[BEGIN Information supplied]

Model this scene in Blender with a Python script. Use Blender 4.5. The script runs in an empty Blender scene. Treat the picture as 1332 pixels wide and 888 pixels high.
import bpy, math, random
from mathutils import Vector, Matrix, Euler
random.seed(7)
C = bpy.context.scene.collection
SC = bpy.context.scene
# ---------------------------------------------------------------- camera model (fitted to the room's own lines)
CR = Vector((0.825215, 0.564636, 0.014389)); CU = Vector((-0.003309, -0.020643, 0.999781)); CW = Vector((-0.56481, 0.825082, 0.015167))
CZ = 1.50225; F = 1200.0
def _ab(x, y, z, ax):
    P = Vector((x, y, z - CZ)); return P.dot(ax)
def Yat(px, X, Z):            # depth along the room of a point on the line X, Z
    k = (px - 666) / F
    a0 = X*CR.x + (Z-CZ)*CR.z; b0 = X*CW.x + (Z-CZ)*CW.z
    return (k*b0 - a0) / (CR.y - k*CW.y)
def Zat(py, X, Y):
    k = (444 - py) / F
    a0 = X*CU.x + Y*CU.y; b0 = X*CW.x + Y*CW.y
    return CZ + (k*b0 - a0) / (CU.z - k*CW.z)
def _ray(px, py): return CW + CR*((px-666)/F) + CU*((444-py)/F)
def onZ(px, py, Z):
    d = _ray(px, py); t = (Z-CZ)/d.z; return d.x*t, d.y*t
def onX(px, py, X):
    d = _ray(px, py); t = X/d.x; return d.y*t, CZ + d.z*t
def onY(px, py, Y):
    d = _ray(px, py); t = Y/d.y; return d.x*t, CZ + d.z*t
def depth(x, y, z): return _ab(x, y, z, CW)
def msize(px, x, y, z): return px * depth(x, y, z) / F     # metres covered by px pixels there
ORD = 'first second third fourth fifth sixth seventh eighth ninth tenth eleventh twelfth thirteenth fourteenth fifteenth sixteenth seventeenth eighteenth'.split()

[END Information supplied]

Extract the whole listing, character for character.

Expected answer:
Model this scene in Blender with a Python script. Use Blender 4.5. The script runs in an empty Blender scene. Treat the picture as 1332 pixels wide and 888 pixels high.
import bpy, math, random
from mathutils import Vector, Matrix, Euler
random.seed(7)
C = bpy.context.scene.collection
SC = bpy.context.scene
# ---------------------------------------------------------------- camera model (fitted to the room's own lines)
CR = Vector((0.825215, 0.564636, 0.014389)); CU = Vector((-0.003309, -0.020643, 0.999781)); CW = Vector((-0.56481, 0.825082, 0.015167))
CZ = 1.50225; F = 1200.0
def _ab(x, y, z, ax):
    P = Vector((x, y, z - CZ)); return P.dot(ax)
def Yat(px, X, Z):            # depth along the room of a point on the line X, Z
    k = (px - 666) / F
    a0 = X*CR.x + (Z-CZ)*CR.z; b0 = X*CW.x + (Z-CZ)*CW.z
    return (k*b0 - a0) / (CR.y - k*CW.y)
def Zat(py, X, Y):
    k = (444 - py) / F
    a0 = X*CU.x + Y*CU.y; b0 = X*CW.x + Y*CW.y
    return CZ + (k*b0 - a0) / (CU.z - k*CW.z)
def _ray(px, py): return CW + CR*((px-666)/F) + CU*((444-py)/F)
def onZ(px, py, Z):
    d = _ray(px, py); t = (Z-CZ)/d.z; return d.x*t, d.y*t
def onX(px, py, X):
    d = _ray(px, py); t = X/d.x; return d.y*t, CZ + d.z*t
def onY(px, py, Y):
    d = _ray(px, py); t = Y/d.y; return d.x*t, CZ + d.z*t
def depth(x, y, z): return _ab(x, y, z, CW)
def msize(px, x, y, z): return px * depth(x, y, z) / F     # metres covered by px pixels there
ORD = 'first second third fourth fifth sixth seventh eighth ninth tenth eleventh twelfth thirteenth fourteenth fifteenth sixteenth seventeenth eighteenth'.split()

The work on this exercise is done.